Politics

Chinese teachers lead maths mastery lessons at Birmingham primary through DfE-scheme

Two teachers from Shanghai have been leading classes at a Birmingham primary school as part of a DfE-funded programme to develop maths teaching in England.

Mingming and Wang Fei spent two weeks at Slade Primary School running maths mastery lessons, which were each observed by over 50 UK teachers, headteachers and representatives from the DfE and National Centre for Excellence in the Teaching of Mathematics (NCETM).

Head Helen Hastilow left and Clare Williams right welcome the teachers

“It’s to deepen our understanding of how we can take what works in places like Shanghai, and how we can adapt that and make that appropriate for our curriculum,” explained Clare Williams, the school’s strategic maths leader. “We’re looking really carefully at how they represent mathematical concepts, and the way they design their lessons.”
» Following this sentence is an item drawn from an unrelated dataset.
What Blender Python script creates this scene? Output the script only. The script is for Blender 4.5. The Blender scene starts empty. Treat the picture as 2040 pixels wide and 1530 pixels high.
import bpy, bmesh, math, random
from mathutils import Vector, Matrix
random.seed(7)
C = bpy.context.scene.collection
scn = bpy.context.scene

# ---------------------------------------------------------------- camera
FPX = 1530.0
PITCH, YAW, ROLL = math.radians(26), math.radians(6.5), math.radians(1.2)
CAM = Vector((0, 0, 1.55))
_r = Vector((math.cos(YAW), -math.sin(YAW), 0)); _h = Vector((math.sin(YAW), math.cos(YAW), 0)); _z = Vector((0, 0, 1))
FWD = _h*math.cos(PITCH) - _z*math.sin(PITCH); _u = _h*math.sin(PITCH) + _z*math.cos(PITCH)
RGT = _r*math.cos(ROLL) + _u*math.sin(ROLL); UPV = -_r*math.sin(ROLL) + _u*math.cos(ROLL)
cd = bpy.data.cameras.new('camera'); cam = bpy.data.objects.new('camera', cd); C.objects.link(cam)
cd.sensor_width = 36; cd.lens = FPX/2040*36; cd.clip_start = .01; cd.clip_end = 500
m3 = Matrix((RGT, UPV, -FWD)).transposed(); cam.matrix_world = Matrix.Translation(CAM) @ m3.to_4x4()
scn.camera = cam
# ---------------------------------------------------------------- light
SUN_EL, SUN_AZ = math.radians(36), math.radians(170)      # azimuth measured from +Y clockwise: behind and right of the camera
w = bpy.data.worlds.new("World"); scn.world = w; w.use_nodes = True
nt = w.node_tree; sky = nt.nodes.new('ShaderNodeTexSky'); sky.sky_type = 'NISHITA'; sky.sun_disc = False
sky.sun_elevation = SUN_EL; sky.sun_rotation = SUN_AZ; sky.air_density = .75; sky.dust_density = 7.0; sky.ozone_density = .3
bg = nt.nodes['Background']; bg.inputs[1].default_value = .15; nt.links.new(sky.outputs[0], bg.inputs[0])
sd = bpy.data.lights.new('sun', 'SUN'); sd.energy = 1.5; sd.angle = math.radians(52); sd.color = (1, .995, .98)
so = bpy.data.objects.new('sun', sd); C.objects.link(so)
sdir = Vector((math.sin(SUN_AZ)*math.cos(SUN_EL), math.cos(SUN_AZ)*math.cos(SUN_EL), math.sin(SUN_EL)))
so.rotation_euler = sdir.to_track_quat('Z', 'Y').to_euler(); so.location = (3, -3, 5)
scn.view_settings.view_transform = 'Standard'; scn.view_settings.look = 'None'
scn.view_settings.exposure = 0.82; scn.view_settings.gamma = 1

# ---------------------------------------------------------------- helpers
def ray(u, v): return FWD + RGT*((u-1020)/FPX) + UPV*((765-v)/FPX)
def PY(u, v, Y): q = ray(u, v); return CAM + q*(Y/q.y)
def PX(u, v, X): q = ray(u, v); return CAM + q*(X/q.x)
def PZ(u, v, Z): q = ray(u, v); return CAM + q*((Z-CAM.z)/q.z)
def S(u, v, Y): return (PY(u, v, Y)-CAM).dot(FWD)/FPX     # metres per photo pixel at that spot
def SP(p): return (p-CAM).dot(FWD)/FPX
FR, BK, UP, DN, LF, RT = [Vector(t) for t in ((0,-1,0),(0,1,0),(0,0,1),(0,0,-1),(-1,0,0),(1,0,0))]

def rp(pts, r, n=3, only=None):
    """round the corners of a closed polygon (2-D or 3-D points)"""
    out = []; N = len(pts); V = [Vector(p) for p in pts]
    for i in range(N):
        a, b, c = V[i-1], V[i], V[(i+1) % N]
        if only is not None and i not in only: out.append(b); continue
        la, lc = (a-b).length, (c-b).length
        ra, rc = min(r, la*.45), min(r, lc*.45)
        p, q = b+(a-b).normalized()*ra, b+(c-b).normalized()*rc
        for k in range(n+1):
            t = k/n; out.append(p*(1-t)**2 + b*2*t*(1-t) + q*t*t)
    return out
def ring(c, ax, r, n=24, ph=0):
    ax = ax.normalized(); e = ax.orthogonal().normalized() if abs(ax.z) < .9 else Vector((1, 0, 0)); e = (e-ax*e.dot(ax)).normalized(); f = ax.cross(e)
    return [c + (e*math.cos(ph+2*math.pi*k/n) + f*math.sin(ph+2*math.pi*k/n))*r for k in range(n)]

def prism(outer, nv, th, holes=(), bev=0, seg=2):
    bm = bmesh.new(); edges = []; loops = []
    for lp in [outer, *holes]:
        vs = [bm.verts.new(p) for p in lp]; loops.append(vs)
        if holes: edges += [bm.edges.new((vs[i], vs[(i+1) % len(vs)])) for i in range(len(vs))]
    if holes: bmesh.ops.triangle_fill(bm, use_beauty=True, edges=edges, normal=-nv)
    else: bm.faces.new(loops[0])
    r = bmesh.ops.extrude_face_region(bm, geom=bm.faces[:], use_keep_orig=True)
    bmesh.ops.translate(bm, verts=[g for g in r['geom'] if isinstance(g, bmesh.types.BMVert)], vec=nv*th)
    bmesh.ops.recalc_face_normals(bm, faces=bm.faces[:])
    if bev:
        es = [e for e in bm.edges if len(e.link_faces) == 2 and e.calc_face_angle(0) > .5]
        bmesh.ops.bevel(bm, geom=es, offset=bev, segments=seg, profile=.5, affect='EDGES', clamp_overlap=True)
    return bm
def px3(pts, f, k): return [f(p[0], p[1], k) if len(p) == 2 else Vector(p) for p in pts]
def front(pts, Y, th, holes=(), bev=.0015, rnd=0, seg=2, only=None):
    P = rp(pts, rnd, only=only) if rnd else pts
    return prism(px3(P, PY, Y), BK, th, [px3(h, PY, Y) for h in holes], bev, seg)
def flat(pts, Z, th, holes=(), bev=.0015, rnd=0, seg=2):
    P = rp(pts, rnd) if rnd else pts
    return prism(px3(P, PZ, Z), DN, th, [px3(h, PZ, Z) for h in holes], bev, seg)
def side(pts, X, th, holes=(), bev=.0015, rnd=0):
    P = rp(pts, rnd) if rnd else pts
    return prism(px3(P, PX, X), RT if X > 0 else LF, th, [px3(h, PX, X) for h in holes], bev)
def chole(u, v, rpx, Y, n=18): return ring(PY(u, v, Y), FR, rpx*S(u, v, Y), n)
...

The teachers’ visit came as part of the DfE’s China-England Teacher Exchange programme, which is coordinated by NCETM. Slade Primary was selected as one of 70 host schools in the UK.

You can’t progress in China as a teacher unless you’ve participated in hundreds of hours of CPD

“You can’t progress in China as a teacher unless you’ve participated in hundreds of hours of CPD, and had lots of open lessons. They then start to mentor other teachers and do more open lessons.

It’s a very good model of development really,” explained Williams, who was selected as one of 70 teachers to visit Shanghai last September through the programme, and lead maths lessons in Chinese schools.

The school has already been implementing elements of the Chinese teaching approach over the last two years, giving staff more CPD opportunities, and scrapping ability setting in favour of mixed-ability groups across all subjects.

“We don’t label our children – we teach the whole class together. We try and make sure that all children are moving through the national curriculum at broadly the same pace,” Williams said. “It’s not an easy thing to do in a school and it takes time. If you’ve always taught classes in ability groups with different work for different children, it’s a very big shift to go to paired ability groups where the children are learning from each other.”